Manifestantes reunidos diante do Capitólio no sábado lançaram um epíteto racista contra dois congressistas negros, quando estes passaram pelo local. Barney Frank, de Massachusetts, foi alvo de um xingamento antigay. O democrata contrário ao aborto Bart Stupak foi xingado de "assassino de bebês" pelo deputado republicano do Texas Randy Neugebauer, que diz que vem recebendo "uma enxurrada tremenda" de apoio.

Porrete
Foi repulsivo. E, para os democratas que tinham se combatido durante cada volta e reviravolta do projeto de reforma da saúde, foi unificador.
Uma semana antes, Fred Hiatt, editor da página de editoriais do "Washington Post", tinha escrito que Obama não parecia feliz em seu cargo, que, em lugar da "jovialidade" de Roosevelt e John Kennedy, ele projetava "cansaço e a impressão de estar apenas cumprindo seu dever".
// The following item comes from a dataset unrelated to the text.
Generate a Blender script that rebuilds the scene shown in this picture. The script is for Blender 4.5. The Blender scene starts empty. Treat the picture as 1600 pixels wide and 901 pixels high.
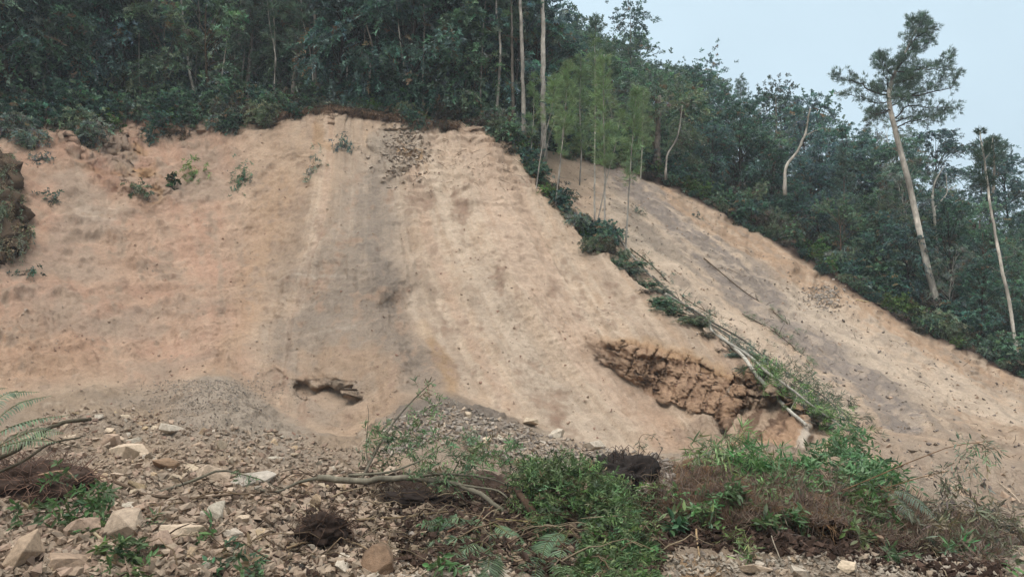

Na terça-feira, porém, o presidente estava alegre, e o sorriso contagiante que esteve tão escasso nos últimos dois anos iluminou o Salão Leste. Muitos parlamentares democratas tinham ficado frustrados com o fato de Obama não agir com mais contundência, antes. Como a deputada Louise Slaughter, que em fevereiro disse que "gostaria de ver um pouco mais dureza aqui ou ali".
Até agora, Obama vem se irritando com as pessoas que retratam os assuntos de Washington em termos maniqueístas de força ou fraqueza ou de vermelho ou azul. Ele queria apresentar argumentos razoáveis, queria buscar acordos de meio-termo, queria flutuar em sua torre de marfim.
Mas, finalmente, quando chegou a hora de fazer pressão, ele a fez (e deixou Pelosi aplicar a pressão final). Ele tratou a política não como exercício intelectual, mas como exercício político. Entendeu que às vezes não é possível manter uma postura altiva. Às vezes é preciso mergulhar na lama. É preciso parar de ser cerebral, é preciso sujar as mãos. É possível combater o medo com o poder.
O político de Chicago teve de aprender uma das grandes verdades americanas: é preciso dar um tapa na cara do agressor. O presidente sempre falou com voz macia. Mas desta vez ele brandiu o porrete.